After such a promising start, I built just about anything in a bag or box. Ships, planes (mostly) and I accumulated a fair collection of those early Aurora figures. Especially the Musketeers, with the real metal swords and the feathers in their hats – hi-tech then. All valuable experience! Matt paints, liquid poly and acrylics were unheard of. As were airbrushes, thinning your own paint, reams (rooms?) of reference, and the only resin I knew of oozed from trees. A modelling club was something you read about on the cover of Mum’s Woman’s Day. Or on the inside of the magazines at the barber’s.

In the early days I remember only making the real big mistakes once, you know – spilling paint on the tablecloth, letting my little brother pose for pictures with a couple of my latest “masterpieces”, and of course experiencing the agony after leaving your latest freshly painted project to dry in the afternoon sun!

Time moved on, and military service (RAN VS816 Squadron) got in the way of the hobby.

Although long, quiet weekends during basic training spawned a few builds, and an occasional punch up, when the uninitiated decided that setting fire to a squadron of Battle of Britain fighters, and watching them crash and burn was more exciting than watching them sit on top of my locker “doing nuthin”.

So Unto Arms!

How did I get absorbed into the fascinating world of 1:35th scale armoured vehicles and the never sated study thereof? Especially when many fellow modelers over the years have asked me, “where does building armor come in?”, after finding out about my classic grounding in aircraft and ship modeling, and more than 20 years service in the Australian Fleet Air Arm. This has been a source of comment at many a competition, “what does he know about planes – he builds armour?!”.

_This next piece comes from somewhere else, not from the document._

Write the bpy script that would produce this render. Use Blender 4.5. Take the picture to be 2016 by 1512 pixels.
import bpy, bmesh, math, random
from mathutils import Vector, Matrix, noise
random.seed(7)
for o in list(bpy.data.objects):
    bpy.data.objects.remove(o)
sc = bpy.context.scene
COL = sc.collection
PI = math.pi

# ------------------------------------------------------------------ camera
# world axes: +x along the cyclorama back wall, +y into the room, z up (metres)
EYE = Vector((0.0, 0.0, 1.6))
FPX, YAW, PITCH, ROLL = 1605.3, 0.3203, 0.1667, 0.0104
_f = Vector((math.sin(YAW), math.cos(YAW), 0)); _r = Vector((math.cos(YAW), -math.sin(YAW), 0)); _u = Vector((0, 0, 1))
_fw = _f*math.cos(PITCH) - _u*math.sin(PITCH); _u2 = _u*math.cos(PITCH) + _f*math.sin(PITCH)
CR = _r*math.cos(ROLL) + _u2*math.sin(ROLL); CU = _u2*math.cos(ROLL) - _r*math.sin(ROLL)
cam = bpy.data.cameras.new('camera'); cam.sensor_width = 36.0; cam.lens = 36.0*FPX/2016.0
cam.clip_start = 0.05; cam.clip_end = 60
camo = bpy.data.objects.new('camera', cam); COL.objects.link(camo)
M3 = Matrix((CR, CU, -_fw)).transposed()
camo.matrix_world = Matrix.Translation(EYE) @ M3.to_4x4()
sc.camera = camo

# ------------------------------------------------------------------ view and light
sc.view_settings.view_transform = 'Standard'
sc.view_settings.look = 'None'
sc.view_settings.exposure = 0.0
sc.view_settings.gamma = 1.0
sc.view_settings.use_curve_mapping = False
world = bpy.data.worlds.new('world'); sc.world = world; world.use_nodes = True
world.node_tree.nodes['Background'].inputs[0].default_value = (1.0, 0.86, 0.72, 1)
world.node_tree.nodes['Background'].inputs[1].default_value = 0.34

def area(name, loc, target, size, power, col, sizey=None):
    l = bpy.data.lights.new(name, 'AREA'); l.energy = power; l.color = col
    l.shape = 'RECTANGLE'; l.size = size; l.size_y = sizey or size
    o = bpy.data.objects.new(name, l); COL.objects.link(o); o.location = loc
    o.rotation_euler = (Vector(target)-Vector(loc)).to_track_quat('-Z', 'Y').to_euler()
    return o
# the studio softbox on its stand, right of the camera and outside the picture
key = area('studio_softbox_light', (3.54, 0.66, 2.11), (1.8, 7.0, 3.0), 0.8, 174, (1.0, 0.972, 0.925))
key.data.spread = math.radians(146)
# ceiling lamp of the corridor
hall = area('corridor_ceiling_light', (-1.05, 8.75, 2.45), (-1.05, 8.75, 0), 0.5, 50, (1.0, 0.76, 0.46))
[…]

Well, back in the mid 70’s and busy in the shed one day while my “baby” brother was visiting, I was putting the final touches to a large Monogram B17 with detailed interior, and was just placing the last hatch on the Fortress (which consequently covered up most of the painstaking detail applied therein). Barry walked in carrying what was then the first of many armour models he would be doing. These were a couple of the early Tamiya kits, and although they appeared somewhat simplified in their “out of the box” build, I was struck by all that lovely exterior detail, the additional stowage and splashed mud. And, Gawd help us, you could clearly see the figures, as they were riding on the outside!

It was only a couple of weeks later I found myself assembling, making and painting the first of some 100 or more individual military model builds.

I have thought about it a few times on the odd lonely pre-competition build in the early hours and, well, we have to admit, the practice of our “art” (and most art for that matter), is an anti-social existence. That is, until we crawl out of our paint-fumed and sweaty burrows into the daylight and once more rejoin society to take our efforts to the local art exhibition, modeling club or competition.

To get our hobby into perspective, and for anyone else who doesn’t immediately relate to it, the term “three dimensional art” (as a longtime friend and modeller once described it) is, I believe, the best description that encompasses the construction and detailing (especially to real life), and the finishing and painting techniques, that we modellers practice, for weeks at a time on occasions.

So in the end, for me at least, the penultimate pleasure (well it ain’t ever been as good as “you know what”), is producing a military vehicle or diorama that is as close as I can get it to real life. And as a consequence, comments from non-modellers like “how do you make it look so real?” are, for me, the most satisfying.